The Apartheid era was damaging in every respect from a social and humanitarian perspective. However,  it has also left us with the economic headache of monopolistic behaviour and highly concentrated sectors.

It’s been encouraging to see the Competition Commission taking a more active role in trying to change this.

For instance, earlier this year, the Commission took the bold step of publishing draft guidelines that seek to sweep away anticompetitive service and warranty plans in the local automotive sector.

For decades, owners of new cars in South Africa have been locked into using a vehicle manufacturer’s service centres, repair shops and parts in ‘embedded’ motor and service plans. If these owners decide to use an independent service or repair provider of their own choice, vehicle manufacturers unfairly void their warranties. This is an outdated practice that is not present in markets such as the US and Europe.

In a big shakeup for the industry, the Commission in February this year published guidelines stipulating that consumers will no longer be compelled to conduct in-warranty service, maintenance or repair work only at approved dealers or approved service providers.

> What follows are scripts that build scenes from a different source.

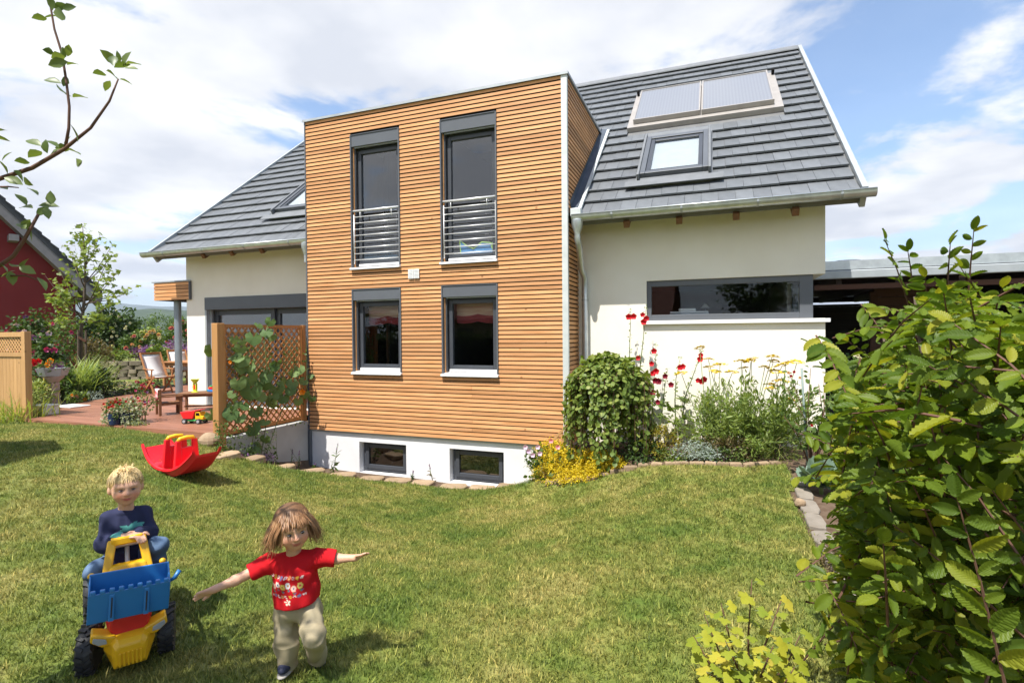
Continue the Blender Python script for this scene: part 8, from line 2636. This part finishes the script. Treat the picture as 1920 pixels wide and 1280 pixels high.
# ------------------------------------------------------------------ grass on the lawn (one mass)
def grass_layer():
    # tuft templates
    tufts = []
    hid = bpy.data.collections.new('grass_tufts')
    for k in range(4):
        n = 26
        P = rng.normal(size=(n, 3)) * [.028, .028, 0]; P[:, 2] = -.004
        d = rdir(n, 1.7); d[:, 2] = np.abs(d[:, 2])
        out = unit(d * [1, 1, 0] + 1e-3)
        tv, tf = blade(2, .062, .45)
        R = frames(d, -out + np.array([0, 0, .2])); S = .038 * rng.uniform(.45, 1.35, n)
        V = np.einsum('nij,vj->nvi', R, tv) * S[:, None, None] + P[:, None, :]
        F = (tf[None] + (np.arange(n) * len(tv))[:, None, None]).reshape(-1, 3)
        me = np_mesh('grass_tuft', V.reshape(-1, 3), F, MT['grass'])
        o = bpy.data.objects.new('grass_tuft', me); hid.objects.link(o); tufts.append(o)
    # emitter: the part of the lawn the camera can see
    V = np.array([v.co[:] for v in LAWN.data.vertices]); F = np.array([p.vertices[:] for p in LAWN.data.polygons])
    C = V[F].mean(1); w = C - CAM; z = w @ FW; x = w @ RT
    keep = (z > .8) & (np.abs(x) < z * 1.08 + .6)
    F = F[keep]; used = np.unique(F); re = np.full(len(V), -1); re[used] = np.arange(len(used))
    me = np_mesh('grass', V[used], re[F], MT['grass'])
    dist = np.linalg.norm(V[used][:, :2] - CAM[:2], axis=1)
    at = me.attributes.new('dens', 'FLOAT', 'POINT'); at.data.foreach_set('value', np.clip(1.25 - dist * .055, .55, 1.0).astype(np.float32))
    o = put(bpy.data.objects.new('grass', me))
    tag(o, 'short mown grass blades covering the lawn', 'grass', kind='stuff')
    ng = bpy.data.node_groups.new('grass_scatter', 'GeometryNodeTree')
    ng.interface.new_socket('Geometry', in_out='INPUT', socket_type='NodeSocketGeometry')
    ng.interface.new_socket('Geometry', in_out='OUTPUT', socket_type='NodeSocketGeometry')
    L = ng.links.new
    gi = ng.nodes.new('NodeGroupInput'); go = ng.nodes.new('NodeGroupOutput')
    dp_ = ng.nodes.new('GeometryNodeDistributePointsOnFaces'); dp_.inputs['Density'].default_value = 620
    na = ng.nodes.new('GeometryNodeInputNamedAttribute'); na.data_type = 'FLOAT'; na.inputs['Name'].default_value = 'dens'
    mu = ng.nodes.new('ShaderNodeMath'); mu.operation = 'MULTIPLY'; mu.inputs[1].default_value = 620.0
    L(na.outputs['Attribute'], mu.inputs[0]); L(mu.outputs[0], dp_.inputs['Density'])
    ci = ng.nodes.new('GeometryNodeCollectionInfo'); ci.inputs['Collection'].default_value = hid; ci.inputs['Separate Children'].default_value = True; ci.inputs['Reset Children'].default_value = True
    ip = ng.nodes.new('GeometryNodeInstanceOnPoints'); ip.inputs['Pick Instance'].default_value = True
    rv = ng.nodes.new('FunctionNodeRandomValue'); rv.data_type = 'FLOAT_VECTOR'; rv.inputs[0].default_value = (-.12, -.12, 0); rv.inputs[1].default_value = (.12, .12, 6.28)
    rs = ng.nodes.new('FunctionNodeRandomValue'); rs.data_type = 'FLOAT'; rs.inputs[2].default_value = .7; rs.inputs[3].default_value = 1.35
    L(gi.outputs[0], dp_.inputs['Mesh']); L(dp_.outputs['Points'], ip.inputs['Points']); L(ci.outputs[0], ip.inputs['Instance'])
    L(rv.outputs[0], ip.inputs['Rotation']); L(rs.outputs[1], ip.inputs['Scale']); L(ip.outputs[0], go.inputs[0])
    md_ = o.modifiers.new('scatter', 'NODES'); md_.node_group = ng


grass_layer()

# ------------------------------------------------------------------ air
hzm = bpy.data.materials.new('haze'); hzm.use_nodes = True; _t = hzm.node_tree; _t.nodes.clear()
_o = _n(_t, 'ShaderNodeOutputMaterial'); _v = _n(_t, 'ShaderNodeVolumePrincipled')
_v.inputs['Color'].default_value = (0.72, 0.83, 1.0, 1); _v.inputs['Density'].default_value = 0.00020; _v.inputs['Anisotropy'].default_value = 0.2
_t.links.new(_v.outputs[0], _o.inputs['Volume'])
MB().box(-6500, 6500, -6500, 6500, -30, 260).build('haze', hzm, None, label='pale blue summer haze over the valley', cat='haze', kind='stuff')
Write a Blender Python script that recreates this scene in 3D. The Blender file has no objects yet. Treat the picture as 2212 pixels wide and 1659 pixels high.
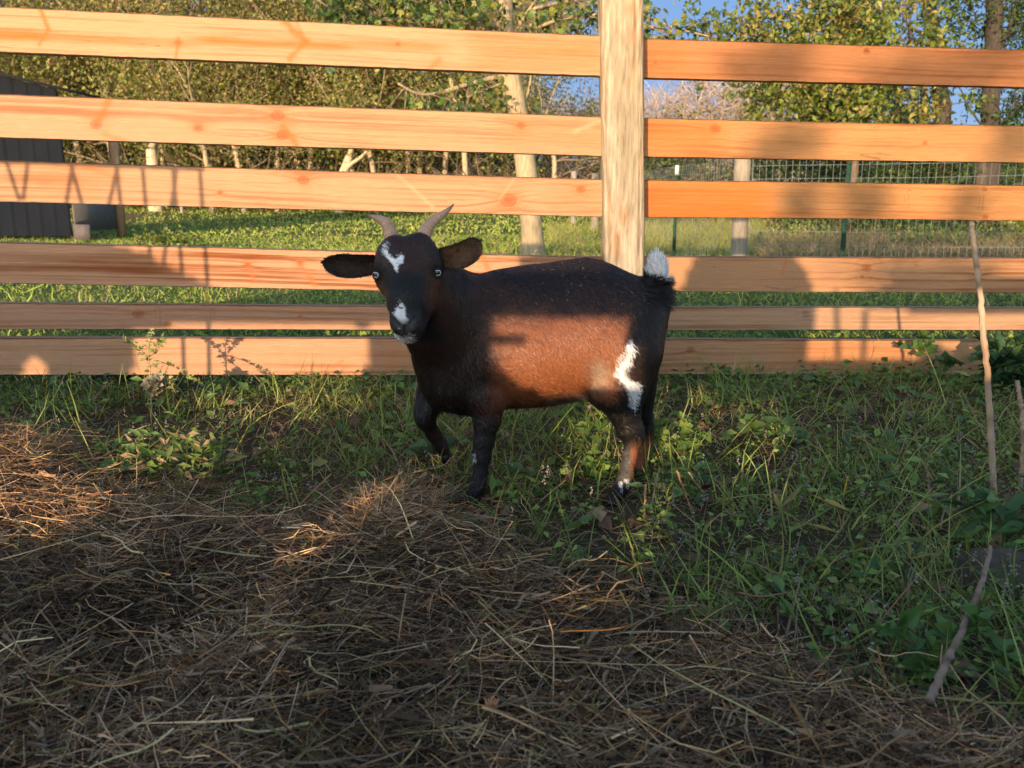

If ultimately implemented, this will unlock huge opportunities for smaller independent workshops and service centres. It will also give consumers greater choice and a market with enhanced competition.

It further has the potential to empower and uplift township economies by ensuring that workshops and service centres in those areas have more work opportunities and greater incentives to formalise.

Estimates suggest that South Africa has around 500 000 people employed in the broader automotive sector. Imagine, if we double that number by opening the market more and levelling out the competition?

This is but one example of what needs to be done to change our economic landscape for the better. The broader economy needs to undergo similar changes too.

We need to tackle the job crisis in South Africa from many different angles, and hopefully, this will be a period where the private and public sector can work more closely together in forging a new way forward.